> **PROBLEM REQUIREMENTS**
Reproduce the listing verbatim.

Scene modeling code data
········

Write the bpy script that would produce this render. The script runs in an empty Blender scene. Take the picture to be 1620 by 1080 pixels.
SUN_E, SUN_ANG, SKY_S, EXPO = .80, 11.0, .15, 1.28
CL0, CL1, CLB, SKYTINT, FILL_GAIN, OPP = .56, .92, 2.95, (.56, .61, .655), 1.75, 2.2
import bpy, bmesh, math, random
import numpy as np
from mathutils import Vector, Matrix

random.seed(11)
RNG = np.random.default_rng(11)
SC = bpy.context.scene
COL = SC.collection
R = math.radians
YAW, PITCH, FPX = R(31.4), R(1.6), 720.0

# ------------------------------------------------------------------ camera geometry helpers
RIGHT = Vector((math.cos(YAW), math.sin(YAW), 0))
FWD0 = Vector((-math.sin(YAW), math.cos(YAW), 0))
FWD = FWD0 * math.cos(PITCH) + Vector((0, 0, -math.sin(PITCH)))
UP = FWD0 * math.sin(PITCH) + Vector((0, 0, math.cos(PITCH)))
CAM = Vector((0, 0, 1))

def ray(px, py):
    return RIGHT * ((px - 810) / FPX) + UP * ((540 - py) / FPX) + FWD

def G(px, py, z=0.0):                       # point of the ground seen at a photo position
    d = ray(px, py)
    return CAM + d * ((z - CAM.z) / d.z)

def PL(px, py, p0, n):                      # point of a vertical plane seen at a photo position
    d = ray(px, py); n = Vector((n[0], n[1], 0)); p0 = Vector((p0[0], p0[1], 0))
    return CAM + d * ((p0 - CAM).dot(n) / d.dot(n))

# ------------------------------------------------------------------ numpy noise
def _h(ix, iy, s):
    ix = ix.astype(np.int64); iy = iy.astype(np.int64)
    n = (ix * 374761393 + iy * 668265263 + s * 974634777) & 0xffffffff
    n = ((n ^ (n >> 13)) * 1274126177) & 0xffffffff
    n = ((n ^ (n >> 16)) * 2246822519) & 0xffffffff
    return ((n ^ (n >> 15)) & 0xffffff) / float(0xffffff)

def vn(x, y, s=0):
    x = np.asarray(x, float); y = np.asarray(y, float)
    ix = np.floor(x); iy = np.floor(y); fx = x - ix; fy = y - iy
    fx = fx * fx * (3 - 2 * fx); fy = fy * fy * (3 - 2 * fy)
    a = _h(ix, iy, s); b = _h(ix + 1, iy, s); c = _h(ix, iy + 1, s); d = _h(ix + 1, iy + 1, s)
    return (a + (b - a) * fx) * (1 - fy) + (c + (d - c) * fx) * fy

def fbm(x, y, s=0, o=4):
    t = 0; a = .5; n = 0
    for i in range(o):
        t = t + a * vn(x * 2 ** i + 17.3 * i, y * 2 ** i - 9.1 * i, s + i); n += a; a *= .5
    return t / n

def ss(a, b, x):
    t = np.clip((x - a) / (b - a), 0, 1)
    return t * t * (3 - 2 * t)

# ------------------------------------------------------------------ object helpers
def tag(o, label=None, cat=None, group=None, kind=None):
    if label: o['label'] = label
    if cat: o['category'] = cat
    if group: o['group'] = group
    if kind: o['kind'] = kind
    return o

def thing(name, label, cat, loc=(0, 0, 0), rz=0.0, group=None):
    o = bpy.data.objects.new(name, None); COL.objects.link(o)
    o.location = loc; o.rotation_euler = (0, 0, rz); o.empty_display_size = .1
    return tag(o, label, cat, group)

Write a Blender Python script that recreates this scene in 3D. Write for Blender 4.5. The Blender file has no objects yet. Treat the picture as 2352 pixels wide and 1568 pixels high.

········

> **WRITTEN RESPONSE**
Write the bpy script that would produce this render. The script runs in an empty Blender scene. Take the picture to be 1620 by 1080 pixels.
SUN_E, SUN_ANG, SKY_S, EXPO = .80, 11.0, .15, 1.28
CL0, CL1, CLB, SKYTINT, FILL_GAIN, OPP = .56, .92, 2.95, (.56, .61, .655), 1.75, 2.2
import bpy, bmesh, math, random
import numpy as np
from mathutils import Vector, Matrix

random.seed(11)
RNG = np.random.default_rng(11)
SC = bpy.context.scene
COL = SC.collection
R = math.radians
YAW, PITCH, FPX = R(31.4), R(1.6), 720.0

# ------------------------------------------------------------------ camera geometry helpers
RIGHT = Vector((math.cos(YAW), math.sin(YAW), 0))
FWD0 = Vector((-math.sin(YAW), math.cos(YAW), 0))
FWD = FWD0 * math.cos(PITCH) + Vector((0, 0, -math.sin(PITCH)))
UP = FWD0 * math.sin(PITCH) + Vector((0, 0, math.cos(PITCH)))
CAM = Vector((0, 0, 1))

def ray(px, py):
    return RIGHT * ((px - 810) / FPX) + UP * ((540 - py) / FPX) + FWD

def G(px, py, z=0.0):                       # point of the ground seen at a photo position
    d = ray(px, py)
    return CAM + d * ((z - CAM.z) / d.z)

def PL(px, py, p0, n):                      # point of a vertical plane seen at a photo position
    d = ray(px, py); n = Vector((n[0], n[1], 0)); p0 = Vector((p0[0], p0[1], 0))
    return CAM + d * ((p0 - CAM).dot(n) / d.dot(n))

# ------------------------------------------------------------------ numpy noise
def _h(ix, iy, s):
    ix = ix.astype(np.int64); iy = iy.astype(np.int64)
    n = (ix * 374761393 + iy * 668265263 + s * 974634777) & 0xffffffff
    n = ((n ^ (n >> 13)) * 1274126177) & 0xffffffff
    n = ((n ^ (n >> 16)) * 2246822519) & 0xffffffff
    return ((n ^ (n >> 15)) & 0xffffff) / float(0xffffff)

def vn(x, y, s=0):
    x = np.asarray(x, float); y = np.asarray(y, float)
    ix = np.floor(x); iy = np.floor(y); fx = x - ix; fy = y - iy
    fx = fx * fx * (3 - 2 * fx); fy = fy * fy * (3 - 2 * fy)
    a = _h(ix, iy, s); b = _h(ix + 1, iy, s); c = _h(ix, iy + 1, s); d = _h(ix + 1, iy + 1, s)
    return (a + (b - a) * fx) * (1 - fy) + (c + (d - c) * fx) * fy

def fbm(x, y, s=0, o=4):
    t = 0; a = .5; n = 0
    for i in range(o):
        t = t + a * vn(x * 2 ** i + 17.3 * i, y * 2 ** i - 9.1 * i, s + i); n += a; a *= .5
    return t / n

def ss(a, b, x):
    t = np.clip((x - a) / (b - a), 0, 1)
    return t * t * (3 - 2 * t)

# ------------------------------------------------------------------ object helpers
def tag(o, label=None, cat=None, group=None, kind=None):
    if label: o['label'] = label
    if cat: o['category'] = cat
    if group: o['group'] = group
    if kind: o['kind'] = kind
    return o

def thing(name, label, cat, loc=(0, 0, 0), rz=0.0, group=None):
    o = bpy.data.objects.new(name, None); COL.objects.link(o)
    o.location = loc; o.rotation_euler = (0, 0, rz); o.empty_display_size = .1
    return tag(o, label, cat, group)

Write a Blender Python script that recreates this scene in 3D. Write for Blender 4.5. The Blender file has no objects yet. Treat the picture as 2352 pixels wide and 1568 pixels high.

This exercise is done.